● SOURCE EXCERPT
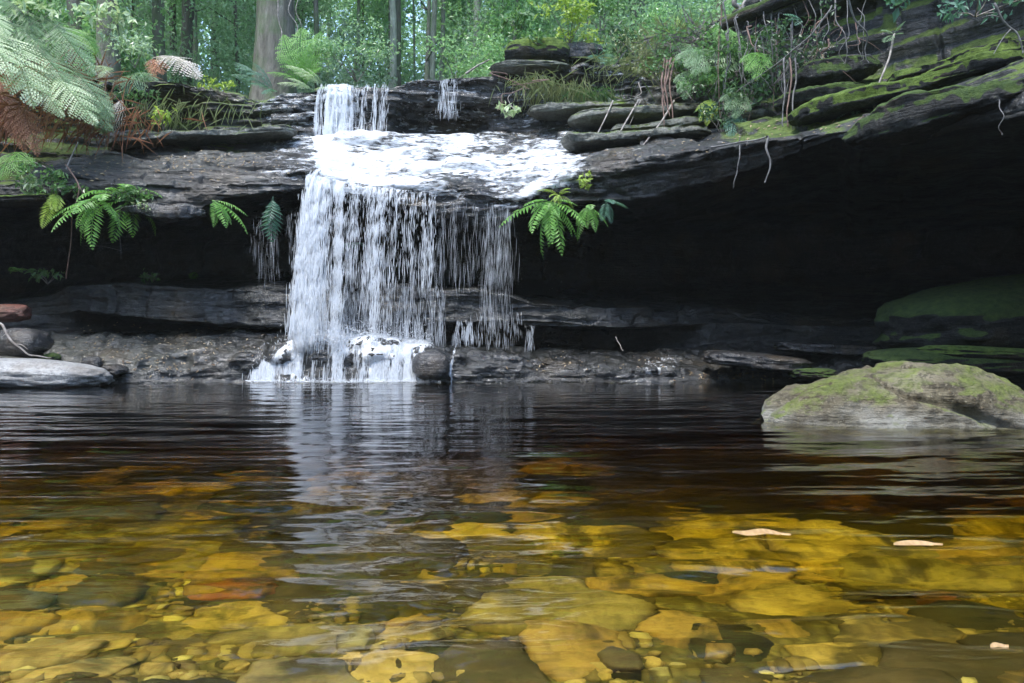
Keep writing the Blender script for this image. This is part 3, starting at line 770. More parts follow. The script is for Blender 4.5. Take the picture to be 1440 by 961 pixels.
# floating leaf and specks
def leaf_mat(name, a, b_, trans=.35, rough=.45, spec=.5):
    t = NT(name)
    oi = t.n('ShaderNodeObjectInfo')
    at = t.attr('tint')
    c = t.mix(at, a, b_)
    pr = t.bsdf(Base_Color=c, Roughness=rough)
    t.set(pr.inputs['Specular IOR Level'], spec)
    tr = t.n('ShaderNodeBsdfTranslucent', i_Color=t.mix(0.5, c, (c_ := (min(1, b_[0] * 1.3), min(1, b_[1] * 1.5), b_[2] * .8)), 'MIX'))
    mx = t.n('ShaderNodeMixShader', i_0=trans, i_1=pr.outputs[0], i_2=tr.outputs[0])
    return t.finish(mx.outputs[0])
M['tan_leaf'] = leaf_mat('dry_tan_leaf', (0.42, 0.25, 0.11), (0.66, 0.46, 0.24))
n_ = 24
s = np.linspace(0, 1, n_)
for (px, py, L, lab, curl, ym) in [(1070, 754, .15, 'curled tan leaf floating on the pool in front of the boulder', .007, 1), (1405, 913, .03, 'tiny white petal floating at the lower right', .002, 1), (1290, 768, .12, 'long pale leaf lying flat on the water at right', .001, 1)]:
    Yw = CZ / ((py - CY) / FPX)
    wv = .014 * np.sin(np.pi * s) ** .7 * (L / .11) + .0008
    zc = .002 + curl * (.5 + .5 * np.sin(s * 9.5 + px)) * (1 - .5 * s)
    V = []
    for k_, sg in enumerate((-1, 0, 1)):
        V.append(np.stack([(s - .5) * L, sg * wv * (.3 + .7 * (s < .82)) + .01 * np.sin(s * 4) * (L / .12), zc + (.005 if sg > 0 else .001 if sg else 0)], 1))
    V = np.stack(V, 1).reshape(-1, 3)
    tag(link('leaf', mesh('leaf', V, quads=grid_faces(n_, 3), mat=M['tan_leaf'], smooth=True, attrs={'tint': rng.random(len(V))}), loc=((px - CX) / FPX * Yw, Yw, 0.0), rot=(0, 0, R(4))), lab, 'leaf')

# ------------------------------------------------------------ the waterfall
def foam_mat(name, col=(0.92, 0.95, 0.98), lo=.42, hi=.58, sx=14, sz=2.2, dens=True, trans=.25, det=5):
    t = NT(name)
    v = t.pos(sx, sx * .7, sz)
    n = t.noise(v, 1.0, det, .65, .3)
    d = t.attr('dens')
    f = t.math('ADD', n, t.math('SUBTRACT', d, .5))
    a = t.ramp(f, (lo, 0.0), (hi, 1.0))
    n2 = t.noise(t.pos(sx * 2, sx * 2, sz * 2), 1.0, 4, .6)
    pr = t.bsdf(Base_Color=col, Roughness=.35, Normal=t.bump(t.math('ADD', n, n2), .8, .03))
    tl = t.n('ShaderNodeBsdfTranslucent', i_Color=col)
    mx = t.n('ShaderNodeMixShader', i_0=trans, i_1=pr.outputs[0], i_2=tl.outputs[0])
    tp = t.n('ShaderNodeBsdfTransparent')
    m2 = t.n('ShaderNodeMixShader', i_0=a, i_1=tp.outputs[0], i_2=mx.outputs[0])
    return t.finish(m2.outputs[0])
M['foam'] = foam_mat('foaming_water')
M['foam_flow_glints'] = foam_mat('white_water_and_glints', sx=7, sz=7, lo=.40, hi=.52)
t = NT('falling_water')
pr = t.bsdf(Base_Color=(.93, .96, .99), Roughness=.2)
tl = t.n('ShaderNodeBsdfTranslucent', i_Color=(.93, .96, .99))
mx = t.n('ShaderNodeMixShader', i_0=.4, i_1=pr.outputs[0], i_2=tl.outputs[0])
tp = t.n('ShaderNodeBsdfTransparent')
lwt = t.n('ShaderNodeLayerWeight', i_Blend=.3)
m2 = t.n('ShaderNodeMixShader', i_0=.38, i_1=mx.outputs[0], i_2=tp.outputs[0])
M['drops'] = t.finish(m2.outputs[0])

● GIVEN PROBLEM
Every line of text is to be repeated exactly; pictures are left out.

● ANSWER TO THIS TASK
Keep writing the Blender script for this image. This is part 3, starting at line 770. More parts follow. The script is for Blender 4.5. Take the picture to be 1440 by 961 pixels.
# floating leaf and specks
def leaf_mat(name, a, b_, trans=.35, rough=.45, spec=.5):
    t = NT(name)
    oi = t.n('ShaderNodeObjectInfo')
    at = t.attr('tint')
    c = t.mix(at, a, b_)
    pr = t.bsdf(Base_Color=c, Roughness=rough)
    t.set(pr.inputs['Specular IOR Level'], spec)
    tr = t.n('ShaderNodeBsdfTranslucent', i_Color=t.mix(0.5, c, (c_ := (min(1, b_[0] * 1.3), min(1, b_[1] * 1.5), b_[2] * .8)), 'MIX'))
    mx = t.n('ShaderNodeMixShader', i_0=trans, i_1=pr.outputs[0], i_2=tr.outputs[0])
    return t.finish(mx.outputs[0])
M['tan_leaf'] = leaf_mat('dry_tan_leaf', (0.42, 0.25, 0.11), (0.66, 0.46, 0.24))
n_ = 24
s = np.linspace(0, 1, n_)
for (px, py, L, lab, curl, ym) in [(1070, 754, .15, 'curled tan leaf floating on the pool in front of the boulder', .007, 1), (1405, 913, .03, 'tiny white petal floating at the lower right', .002, 1), (1290, 768, .12, 'long pale leaf lying flat on the water at right', .001, 1)]:
    Yw = CZ / ((py - CY) / FPX)
    wv = .014 * np.sin(np.pi * s) ** .7 * (L / .11) + .0008
    zc = .002 + curl * (.5 + .5 * np.sin(s * 9.5 + px)) * (1 - .5 * s)
    V = []
    for k_, sg in enumerate((-1, 0, 1)):
        V.append(np.stack([(s - .5) * L, sg * wv * (.3 + .7 * (s < .82)) + .01 * np.sin(s * 4) * (L / .12), zc + (.005 if sg > 0 else .001 if sg else 0)], 1))
    V = np.stack(V, 1).reshape(-1, 3)
    tag(link('leaf', mesh('leaf', V, quads=grid_faces(n_, 3), mat=M['tan_leaf'], smooth=True, attrs={'tint': rng.random(len(V))}), loc=((px - CX) / FPX * Yw, Yw, 0.0), rot=(0, 0, R(4))), lab, 'leaf')

# ------------------------------------------------------------ the waterfall
def foam_mat(name, col=(0.92, 0.95, 0.98), lo=.42, hi=.58, sx=14, sz=2.2, dens=True, trans=.25, det=5):
    t = NT(name)
    v = t.pos(sx, sx * .7, sz)
    n = t.noise(v, 1.0, det, .65, .3)
    d = t.attr('dens')
    f = t.math('ADD', n, t.math('SUBTRACT', d, .5))
    a = t.ramp(f, (lo, 0.0), (hi, 1.0))
    n2 = t.noise(t.pos(sx * 2, sx * 2, sz * 2), 1.0, 4, .6)
    pr = t.bsdf(Base_Color=col, Roughness=.35, Normal=t.bump(t.math('ADD', n, n2), .8, .03))
    tl = t.n('ShaderNodeBsdfTranslucent', i_Color=col)
    mx = t.n('ShaderNodeMixShader', i_0=trans, i_1=pr.outputs[0], i_2=tl.outputs[0])
    tp = t.n('ShaderNodeBsdfTransparent')
    m2 = t.n('ShaderNodeMixShader', i_0=a, i_1=tp.outputs[0], i_2=mx.outputs[0])
    return t.finish(m2.outputs[0])
M['foam'] = foam_mat('foaming_water')
M['foam_flow_glints'] = foam_mat('white_water_and_glints', sx=7, sz=7, lo=.40, hi=.52)
t = NT('falling_water')
pr = t.bsdf(Base_Color=(.93, .96, .99), Roughness=.2)
tl = t.n('ShaderNodeBsdfTranslucent', i_Color=(.93, .96, .99))
mx = t.n('ShaderNodeMixShader', i_0=.4, i_1=pr.outputs[0], i_2=tl.outputs[0])
tp = t.n('ShaderNodeBsdfTransparent')
lwt = t.n('ShaderNodeLayerWeight', i_Blend=.3)
m2 = t.n('ShaderNodeMixShader', i_0=.38, i_1=mx.outputs[0], i_2=tp.outputs[0])
M['drops'] = t.finish(m2.outputs[0])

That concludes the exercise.